I got some questions from a group member who starts an evening adult class this week. Thought I’d share my responses. For those unfamiliar with some of the terms used in the discussion below, please go to the regular site here and click on resources/workshop handouts.
Q. Do you think starting with cards on day one and trying to get to everyone’s card within a couple of classes is a good idea? Or milk them for longer? How much time do you usually spend per card?
A. I spend as much time as the interest is there. Three days for one person if it’s fun. Three seconds if the person is a sourpuss.
Q. In a 2 hour class, maybe I should just mix up a bunch of different things like TPR, cards, mini stories, readings, etc.

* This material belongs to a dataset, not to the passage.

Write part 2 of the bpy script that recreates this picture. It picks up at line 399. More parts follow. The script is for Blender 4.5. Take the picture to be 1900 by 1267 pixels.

A. Readings are best when they are made up of (personalized) facts from PQA, so keep that (personalization) piece in mind when thinking about choosing readings. Don’t forget to spin new PQA out of readings as well. Two hours is not very long, so what I would do is just start with a card, extend it as far I can, maybe all the way into a story, and then COMPARE what you got there with another card from someone else that you develop from scratch. Then write it all out for the next class and teach them to read. It’s not about activities but CI – more and more and more CI.
Q. For one word images with adults do you ask them for a word to do or do you choose one?
A. I ask them to give me a noun. It’s like Drew Carey asking the audience on Who’s Line.
Q. Do you think I should wait a few weeks before starting with these?
A. No.
Q. Jump right in?
A. Yes.
Q. Do you have some favorite words?
A. Car, fish, and dog. A fish One Word Image you can see at http://www.youtube.com/watch?v=H47hWgbAN6Q. Car and dog are best, because you can then, once the image is done, ask them about their own dogs and/or cars, comparing, making their car better than yours or their dog or cat more attrractive and smarter. Stuff like that. See where that goes. People love to talk about their cars and dogs. Then, if someone has some kind of snarky weird pet, you get them in on it too, unless the pet is too snarked out. In an adult college class once we ended up with every person’s pet, of those who had pets, attacking a bear up on a mountain because the bear came down and picked on one of their dogs. It became a story. Watch their faces light up as soon as they realize that in this class the teacher is talking about thier little Fido with the greatest interest. It softens everything all up.
Q. My problem with cards is introducing too much new vocabulary… I’ll go back and refresh my memory by reading what you’ve already written. Any other advice?
A. Each card should be in bounds and all discussion limited to the person’s thing that they do and it should be slow as hell. It IS hell to you, that slowness, but to them they can barely hang on. I always say to circle new vocabulary so slowly that it annoys you greatly. Then and only then are you circling correctly.
Q. Maybe I can give a modified questionnaire with stuff like celebrities or something they have, want, etc.
OR just have them fill out a couple questions at the end of each class with a little evaluation of how the class is going for them… just thinking out loud…
A. Now you’re starting to think too much. You’re not trusting this process that we call comprehensible input. Your homework is to read this old blog post:
https://benslavic.com/blog/2011/10/14/lart-de-la-conversation-and-tprs/
I wouldn’t do the evaluation and the questionnaires may introduce too much new stuff too early. If you give space to this process, if you let things develop within that empty space, then the space will fill up nicely with input that is fully comprehensible, which is your goal. And it will have occurred naturally, which is another goal we have. As long as you don’t have too much planned and if you can trust in the moment (skill #22 in TPRS in a Year!) then you will have more fun and they will learn much much more as you keep the process unconscious, with your students focusing fully on meaning and not on its vehicle of delivery, which is how we learn languages, by keeping the language, which is merely a vehicle for something far greater, out of our conscious minds. So stay in the language with them so that they can focus on the meaning. Stay out of L1 – it only screws them up as their mind wonders what the hell it’s supposed to be doing.
Then this teacher signed off with these words of CI wisdom:
You are right on. I am too nervous and not TRUSTING! The fact that this method requires us to be in the moment and trust is a lot of why I love it so much… 🙂 Thanks for reminding me of this.